Crowell is not sure his colleagues at other post-secondary institutions across the province will take the plan in such a positive light, but says he is willing to give the government the benefit of the doubt until proven otherwise.
“I’m choosing that, but I’m not willing to be naive,” he says. “If this statement is the pendulum having swung as far as it is going to go, then I have no worries at all, but if this is the beginning of the pendulum swing, then I may be more concerned.”
Crowell says he was also heartened to see a Department of Post-Secondary Education employee say student loan defaults are one indicator that a program needs change.
“He is not saying it is the only one and he is not even saying it is the most important one,” he says.
Crowell says if other information is also taken into account, he has no problem with student loan defaults also being considered.
Cirtwill says if he was trying to measure the success of a program, he wouldn’t rely on student loan defaults.
“It is entirely possible someone has taken a degree, has a job in their field, and for a whole bunch of other circumstances simply aren’t able to sustain the payment on the loan,” he says.
“And there are all kinds of people paying their loans that are working at Tim Horton’s. I think this is a very narrow definition of success in post-secondary funding.”
Cirtwill says there are plenty of other measures available, such as graduate surveys that track whether graduates are employed in their field and their job satisfaction, that would be a better measure of a program’s success.
Cirtwill, a strong believer in using data to drive change, is glad to see the province taking information and trying to figure out how it can be put to use, but he says making sure student loan money funds programs where students will find a job after graduation doesn’t go far enough in providing accountability for the money the province puts into post-secondary education.
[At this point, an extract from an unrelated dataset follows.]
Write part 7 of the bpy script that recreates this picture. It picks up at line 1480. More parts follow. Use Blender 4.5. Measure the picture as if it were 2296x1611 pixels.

“We also give (post-secondary institutions) direct subsidies which encourage them to maintain programs long after their useful life is over,” he says.
“I wouldn’t have a problem with this approach, the government going to look for value return, if this was the only source of money for post-secondary, if it was all turned into grants and loans and students act as the control mechanism, they select the program that is going to deliver a job and that suits their skill set or interests. That would be one reasonable approach. But the fact is we give money to students and create incentive programs. If you take a university degree and you stay for a few years we’ll give you an extra couple of grand off. All that does is incent people to take degrees they don’t really need.
“You can’t tinker around the edges of a system that is this broke.”